In the United States, the government has already put $20 billion into GM and would give the ailing automaker another $30 billion as part of the anticipated bankruptcy proceedings. When all is said and done, the U.S. and Canadian governments will own 72.5 percent of GM. The third part of this weekend’s GM saga, which appears inside all the papers, is the United Auto Workers’ agreement to a new labor contract with GM, which affects 54,000 workers, as well as retirees and family members numbering in the hundreds of thousands.

But inside the WSJ, P.J. O’Rourke attributes  American automakers’ hardships to causes deeper than the recession: “[I]f we want to understand what doomed the American automobile, we should give up on economics and turn to melodrama.” Americans quit romanticizing the automobile, O’Rourke says, when we became reliant on it to get around the suburban sprawl that car culture created.

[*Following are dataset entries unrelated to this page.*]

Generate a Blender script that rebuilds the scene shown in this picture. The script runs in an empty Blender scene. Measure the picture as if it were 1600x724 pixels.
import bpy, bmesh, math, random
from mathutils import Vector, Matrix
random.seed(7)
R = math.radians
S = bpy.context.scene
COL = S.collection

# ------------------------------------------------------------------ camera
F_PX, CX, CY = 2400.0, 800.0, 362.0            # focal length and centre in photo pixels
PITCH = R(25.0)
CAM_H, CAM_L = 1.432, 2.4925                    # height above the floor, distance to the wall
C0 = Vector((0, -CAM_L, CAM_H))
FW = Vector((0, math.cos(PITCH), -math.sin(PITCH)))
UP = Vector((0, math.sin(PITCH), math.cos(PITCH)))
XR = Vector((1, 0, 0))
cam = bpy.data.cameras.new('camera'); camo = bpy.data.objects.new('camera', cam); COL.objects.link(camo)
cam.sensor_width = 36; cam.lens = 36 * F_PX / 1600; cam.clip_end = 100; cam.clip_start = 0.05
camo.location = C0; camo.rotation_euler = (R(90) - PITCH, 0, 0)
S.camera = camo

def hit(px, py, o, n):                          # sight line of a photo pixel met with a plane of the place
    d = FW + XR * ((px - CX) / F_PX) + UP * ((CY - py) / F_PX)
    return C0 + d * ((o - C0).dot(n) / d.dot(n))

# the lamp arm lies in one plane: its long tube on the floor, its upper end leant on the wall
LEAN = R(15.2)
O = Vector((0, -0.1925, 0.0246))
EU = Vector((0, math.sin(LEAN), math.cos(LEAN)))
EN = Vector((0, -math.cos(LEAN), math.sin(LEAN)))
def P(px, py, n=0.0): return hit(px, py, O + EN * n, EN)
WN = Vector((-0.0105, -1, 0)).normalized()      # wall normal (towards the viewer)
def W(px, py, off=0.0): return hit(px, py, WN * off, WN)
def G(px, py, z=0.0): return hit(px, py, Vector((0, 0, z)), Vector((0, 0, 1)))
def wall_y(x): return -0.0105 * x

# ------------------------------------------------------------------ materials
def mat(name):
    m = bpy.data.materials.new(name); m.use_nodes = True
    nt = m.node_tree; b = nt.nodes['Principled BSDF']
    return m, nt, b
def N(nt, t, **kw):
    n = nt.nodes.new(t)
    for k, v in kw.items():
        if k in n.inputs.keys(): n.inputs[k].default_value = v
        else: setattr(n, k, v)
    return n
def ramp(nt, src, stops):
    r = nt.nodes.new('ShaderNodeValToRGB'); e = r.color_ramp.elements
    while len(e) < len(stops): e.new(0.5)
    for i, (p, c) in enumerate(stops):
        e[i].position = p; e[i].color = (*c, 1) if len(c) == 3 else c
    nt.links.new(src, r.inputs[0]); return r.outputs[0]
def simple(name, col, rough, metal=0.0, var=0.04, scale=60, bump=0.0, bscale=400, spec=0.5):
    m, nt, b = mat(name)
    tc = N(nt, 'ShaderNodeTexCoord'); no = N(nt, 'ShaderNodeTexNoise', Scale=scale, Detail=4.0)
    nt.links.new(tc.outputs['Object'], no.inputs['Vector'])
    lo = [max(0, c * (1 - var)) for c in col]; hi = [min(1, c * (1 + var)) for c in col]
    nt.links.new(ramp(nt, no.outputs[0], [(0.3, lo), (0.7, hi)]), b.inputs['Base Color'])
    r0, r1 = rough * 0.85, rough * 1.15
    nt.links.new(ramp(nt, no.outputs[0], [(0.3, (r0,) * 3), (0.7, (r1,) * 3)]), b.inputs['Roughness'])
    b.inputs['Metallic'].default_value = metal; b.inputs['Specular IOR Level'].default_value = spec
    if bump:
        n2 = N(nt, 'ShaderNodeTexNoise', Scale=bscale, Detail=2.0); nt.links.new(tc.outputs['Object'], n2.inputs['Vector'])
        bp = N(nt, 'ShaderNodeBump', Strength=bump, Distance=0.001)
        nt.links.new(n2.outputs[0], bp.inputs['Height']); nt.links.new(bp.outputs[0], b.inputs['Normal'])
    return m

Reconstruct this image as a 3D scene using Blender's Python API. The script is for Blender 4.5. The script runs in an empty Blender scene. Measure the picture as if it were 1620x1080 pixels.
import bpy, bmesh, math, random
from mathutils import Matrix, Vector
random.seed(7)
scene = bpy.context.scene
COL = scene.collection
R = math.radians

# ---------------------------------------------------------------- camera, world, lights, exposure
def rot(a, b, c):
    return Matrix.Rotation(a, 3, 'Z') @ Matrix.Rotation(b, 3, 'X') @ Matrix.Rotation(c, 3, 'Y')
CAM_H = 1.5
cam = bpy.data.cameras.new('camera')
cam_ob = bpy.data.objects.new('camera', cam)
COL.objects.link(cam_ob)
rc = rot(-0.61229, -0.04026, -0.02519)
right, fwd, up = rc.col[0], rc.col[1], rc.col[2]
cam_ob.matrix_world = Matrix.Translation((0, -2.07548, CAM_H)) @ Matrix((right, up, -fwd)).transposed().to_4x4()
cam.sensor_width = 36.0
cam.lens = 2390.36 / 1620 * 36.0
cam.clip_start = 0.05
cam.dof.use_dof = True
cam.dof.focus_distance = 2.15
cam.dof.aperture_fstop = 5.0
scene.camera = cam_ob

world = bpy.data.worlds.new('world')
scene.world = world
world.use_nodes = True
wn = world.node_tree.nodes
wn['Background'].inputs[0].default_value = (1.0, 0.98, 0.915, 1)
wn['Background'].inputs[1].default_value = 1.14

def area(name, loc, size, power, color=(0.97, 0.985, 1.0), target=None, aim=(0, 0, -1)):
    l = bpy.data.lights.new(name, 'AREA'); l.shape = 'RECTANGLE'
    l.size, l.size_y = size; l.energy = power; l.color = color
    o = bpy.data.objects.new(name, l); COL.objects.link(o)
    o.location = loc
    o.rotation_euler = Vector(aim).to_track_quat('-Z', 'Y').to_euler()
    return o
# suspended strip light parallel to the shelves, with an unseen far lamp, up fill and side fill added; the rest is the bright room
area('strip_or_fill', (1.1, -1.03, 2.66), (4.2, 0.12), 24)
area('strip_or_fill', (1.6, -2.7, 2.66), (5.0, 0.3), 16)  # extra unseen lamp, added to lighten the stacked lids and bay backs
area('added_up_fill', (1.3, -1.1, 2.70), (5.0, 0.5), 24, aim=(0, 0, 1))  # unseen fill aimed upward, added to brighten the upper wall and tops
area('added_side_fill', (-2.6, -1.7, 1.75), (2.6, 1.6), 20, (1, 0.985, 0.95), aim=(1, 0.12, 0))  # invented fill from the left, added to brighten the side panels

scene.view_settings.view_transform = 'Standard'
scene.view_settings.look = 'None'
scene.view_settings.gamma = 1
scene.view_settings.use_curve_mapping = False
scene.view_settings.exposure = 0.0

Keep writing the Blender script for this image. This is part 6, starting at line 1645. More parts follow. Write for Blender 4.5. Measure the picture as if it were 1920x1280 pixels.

The NYT and the WP off-lead with stories about Supreme Court nominee Sonia Sotomayor’s focus on race issues. The WP goes straight for the story that has dominated this week’s coverage of the nominee, with comments from President Obama that Sotomayor regrets her 2001 remarks about the greater value of “a wise Latina woman with the richness of her experiences” over that of a white male judge. It also focuses on GOP efforts to quell the Republican backlash against those comments (a story that the LAT stuffs, along with the WSJ, and the NYT downplays). The NYT frames the issue more broadly on Page One, with a look at the questions Sotomayor’s nomination raises about the role of affirmative action after the election of the first black president. The article looks at Sotomayor’s support of affirmative action during her college years. The opinion pages of both the WSJ and the LAT carry pieces calling for senators to step up to make Sotomayor’s confirmation hearings meaningful.

The WP fronts a mournful image of South Koreans gathered to remember former President Roh Moo-hyun, who committed suicide a week ago. Roh jumped off a cliff near his rural home, as the new administration was investigating whether he had been involved in a bribery scandal. The tone at the national funeral yesterday evoked some bitterness toward the incumbent president, who supported the investigation. The LAT’s former Seoul bureau chief remembers Roh for his exceptional popularity among young people but notes that ultimately, “Roh followed in a sad tradition of South Korean presidents who’ve either self-destructed or were destroyed by the system.”

The front page of the WSJ doubles as a briefing on the role of technology in 21st-century America. The paper turned up evidence that Washington politicians (legally) used their taxpayer-funded expense accounts to purchase high-end laptops and digital cameras and to lease luxury vehicles last year. Another story details EU regulators’ plan to levy new sanctions against Microsoft, such as requiring the company to package additional Web browsers with Windows software along with its own Internet Explorer. And finally, a feature looks at the increase in laptop use among the homeless, centering on the San Francisco population. The story only has numbers on Internet use in homeless shelters, but its anecdotes about resourceful laptop owners living under bridges and in vans are intriguing, if not entirely convincing of a trend.

In other news from the West Coast, music producer Phil Spector was sentenced to 19 years to life yesterday for the second-degree murder of actress Lana Clarkson in 2003. The LAT imbues its story with some local flavor, pointing out the meting of justice to a Los Angeles “music icon.” The brief story devotes a few short paragraphs to the emotional response of the victim’s mother and relegates the requisite supportive quote from Spector’s wife to the kicker.

Inside the A section, the NYT takes a look at the only remaining air route for postal delivery, in Idaho. The Postal Service tried to cancel the route to as part of budget cuts, but the resident ranchers quickly made it clear that they couldn’t get by without postman Ray Arnold’s special deliveries. To get to a P.O. box, “[i]n the summer they could face hours of hiking and dirt-road driving; in the winter the journey would be all but impossible.” Instead, through rain, sleet, snow, and recessions, the postman will continue to make his weekly rounds in one of the last outposts of the American wilderness.